Restate the listing below word for word, omitting any images.
################
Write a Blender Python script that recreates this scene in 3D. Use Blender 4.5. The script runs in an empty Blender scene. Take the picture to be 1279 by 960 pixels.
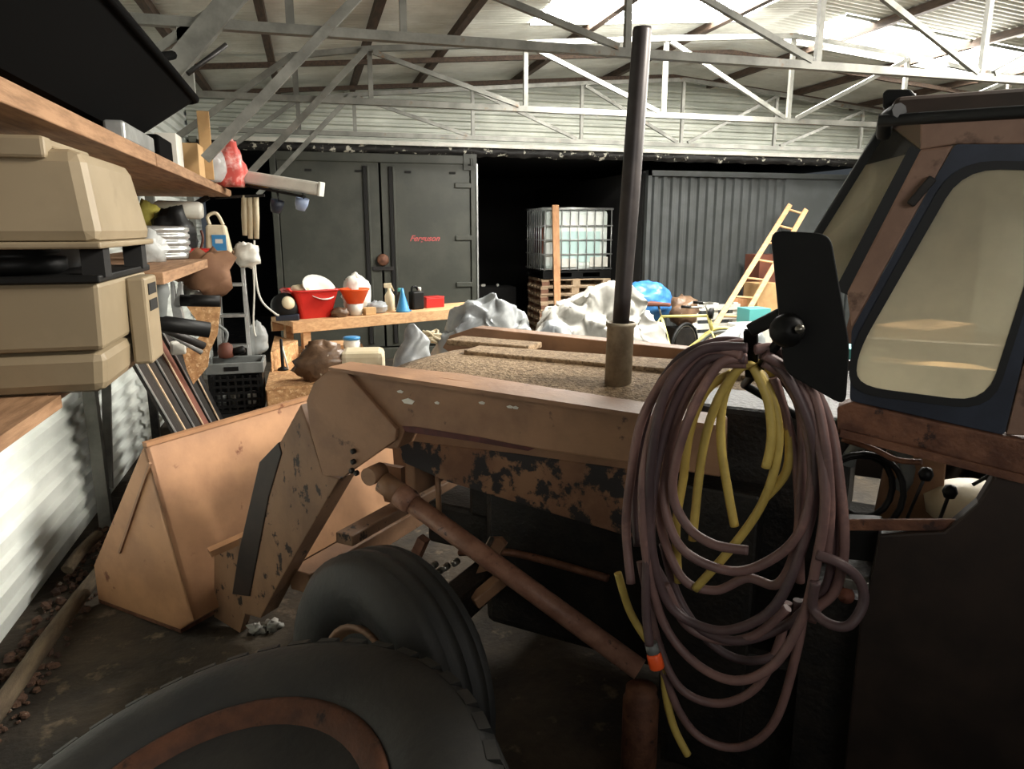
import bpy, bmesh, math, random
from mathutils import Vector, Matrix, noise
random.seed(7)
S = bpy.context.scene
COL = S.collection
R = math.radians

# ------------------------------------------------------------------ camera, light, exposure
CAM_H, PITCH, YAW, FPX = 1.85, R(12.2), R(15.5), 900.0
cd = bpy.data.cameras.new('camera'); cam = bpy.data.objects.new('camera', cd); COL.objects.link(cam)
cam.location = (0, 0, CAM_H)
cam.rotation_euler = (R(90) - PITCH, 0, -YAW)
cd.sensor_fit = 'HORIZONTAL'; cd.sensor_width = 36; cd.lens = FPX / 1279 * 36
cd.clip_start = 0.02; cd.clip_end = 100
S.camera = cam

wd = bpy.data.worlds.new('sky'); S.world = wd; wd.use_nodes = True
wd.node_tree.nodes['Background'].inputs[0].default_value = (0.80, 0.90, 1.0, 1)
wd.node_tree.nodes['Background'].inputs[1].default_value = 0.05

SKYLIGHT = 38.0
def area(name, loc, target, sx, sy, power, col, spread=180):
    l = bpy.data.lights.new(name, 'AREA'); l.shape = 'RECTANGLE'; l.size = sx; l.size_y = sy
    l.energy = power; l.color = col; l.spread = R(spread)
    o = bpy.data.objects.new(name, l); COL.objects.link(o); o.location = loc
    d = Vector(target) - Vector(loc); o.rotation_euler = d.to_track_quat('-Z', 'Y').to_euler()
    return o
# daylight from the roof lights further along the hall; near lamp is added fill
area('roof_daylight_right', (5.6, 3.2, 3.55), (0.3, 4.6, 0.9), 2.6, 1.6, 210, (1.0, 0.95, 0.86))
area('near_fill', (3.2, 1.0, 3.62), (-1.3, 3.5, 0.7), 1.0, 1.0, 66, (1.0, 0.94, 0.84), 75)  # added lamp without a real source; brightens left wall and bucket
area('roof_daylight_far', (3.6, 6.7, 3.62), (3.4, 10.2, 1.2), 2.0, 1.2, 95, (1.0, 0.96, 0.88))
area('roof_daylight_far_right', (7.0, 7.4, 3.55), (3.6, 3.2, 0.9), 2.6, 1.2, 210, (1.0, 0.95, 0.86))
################
_Result_
Write a Blender Python script that recreates this scene in 3D. Use Blender 4.5. The script runs in an empty Blender scene. Take the picture to be 1279 by 960 pixels.
import bpy, bmesh, math, random
from mathutils import Vector, Matrix, noise
random.seed(7)
S = bpy.context.scene
COL = S.collection
R = math.radians

# ------------------------------------------------------------------ camera, light, exposure
CAM_H, PITCH, YAW, FPX = 1.85, R(12.2), R(15.5), 900.0
cd = bpy.data.cameras.new('camera'); cam = bpy.data.objects.new('camera', cd); COL.objects.link(cam)
cam.location = (0, 0, CAM_H)
cam.rotation_euler = (R(90) - PITCH, 0, -YAW)
cd.sensor_fit = 'HORIZONTAL'; cd.sensor_width = 36; cd.lens = FPX / 1279 * 36
cd.clip_start = 0.02; cd.clip_end = 100
S.camera = cam

wd = bpy.data.worlds.new('sky'); S.world = wd; wd.use_nodes = True
wd.node_tree.nodes['Background'].inputs[0].default_value = (0.80, 0.90, 1.0, 1)
wd.node_tree.nodes['Background'].inputs[1].default_value = 0.05

SKYLIGHT = 38.0
def area(name, loc, target, sx, sy, power, col, spread=180):
    l = bpy.data.lights.new(name, 'AREA'); l.shape = 'RECTANGLE'; l.size = sx; l.size_y = sy
    l.energy = power; l.color = col; l.spread = R(spread)
    o = bpy.data.objects.new(name, l); COL.objects.link(o); o.location = loc
    d = Vector(target) - Vector(loc); o.rotation_euler = d.to_track_quat('-Z', 'Y').to_euler()
    return o
# daylight from the roof lights further along the hall; near lamp is added fill
area('roof_daylight_right', (5.6, 3.2, 3.55), (0.3, 4.6, 0.9), 2.6, 1.6, 210, (1.0, 0.95, 0.86))
area('near_fill', (3.2, 1.0, 3.62), (-1.3, 3.5, 0.7), 1.0, 1.0, 66, (1.0, 0.94, 0.84), 75)  # added lamp without a real source; brightens left wall and bucket
area('roof_daylight_far', (3.6, 6.7, 3.62), (3.4, 10.2, 1.2), 2.0, 1.2, 95, (1.0, 0.96, 0.88))
area('roof_daylight_far_right', (7.0, 7.4, 3.55), (3.6, 3.2, 0.9), 2.6, 1.2, 210, (1.0, 0.95, 0.86))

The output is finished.